I tell you what I love: this stuff. There’s a bit of prurient curiosity about famous people’s lives, but I’m just as hungry for anyone’s weird little pleasures and pet peeves: Ayo Edebiri’s favourite tinned fried mussels, but also “New York electronic project” Chanel Beads explaining their love of clapping, or chef Clare de Boer hating “store-bought broth”. Perfectly Imperfect newsletters even feature recommendations from non-famous readers that I enjoy just as much: recent highlights include blue drinks and a YouTube clip of a woman who is terrified of cotton wool balls.
What’s the appeal? Well, there’s a kind of pessimism around taste. As a recent debate in the New York Times explained, ominously, Silicon Valley is “showing a new interest in being cool and in the idea of taste”, as AI tries to master and regurgitate this most human attribute.

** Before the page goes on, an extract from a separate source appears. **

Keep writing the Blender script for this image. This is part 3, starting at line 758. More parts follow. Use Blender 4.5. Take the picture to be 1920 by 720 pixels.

It’s supercharging the well-recognised phenomenon of online flattening and IRL homogenisation of aesthetics, identified and described by journalist Kyle Chayka 10 years ago as “AirSpace”. Trend forecaster Emily Segal recently called the 2026 version “tasteslop”, which seems to have struck an instant chord as a way of describing bland, generative AI-powered, algorithmically amplified tastes.
It is not that anyone relishes the idea of lines of code deciding what we get to like and consume, but it’s easy to feel helpless and resigned in the face of this technological juggernaut. I also wonder if the flipside to that fatalism is secret relief. Taste is a source of anxiety and insecurity for a lot of people, including me. I’m not particularly original or creative. I don’t energetically seek out new stuff or have confidence in my discernment, so I’m exactly the kind of person who watches the prestige drama the algorithm nudges me towards or paints my wall in a warm neutral I’ve seen online a thousand times. Tasteslop may be generic and soulless, but it’s reassuringly recognisable, and if everyone is giving in to it, I’m off the hook.
But that’s exactly why I relish – and need to see – assertions of individuality; to find out about people being into very particular, peculiar stuff. Their likes and dislikes are too weird to feel intimidating, as some exquisitely curated expressions of taste can be. It’s more of a “You like what?!” reminder that humans are fascinating and surprising in ways algorithms and large language models will never fathom. They make me curious to explore what I actually like and don’t: I couldn’t finish the ultra-hyped novel Lost Lambs, but I’ll devour any 1940s children’s stories about ponies; I love male soprano Bruno de Sá singing baroque arias, the backgrounds of Flemish primitive paintings, Seabrook sea-salted crisps and saints’ relics, the grosser the better. Go on, tell me yours.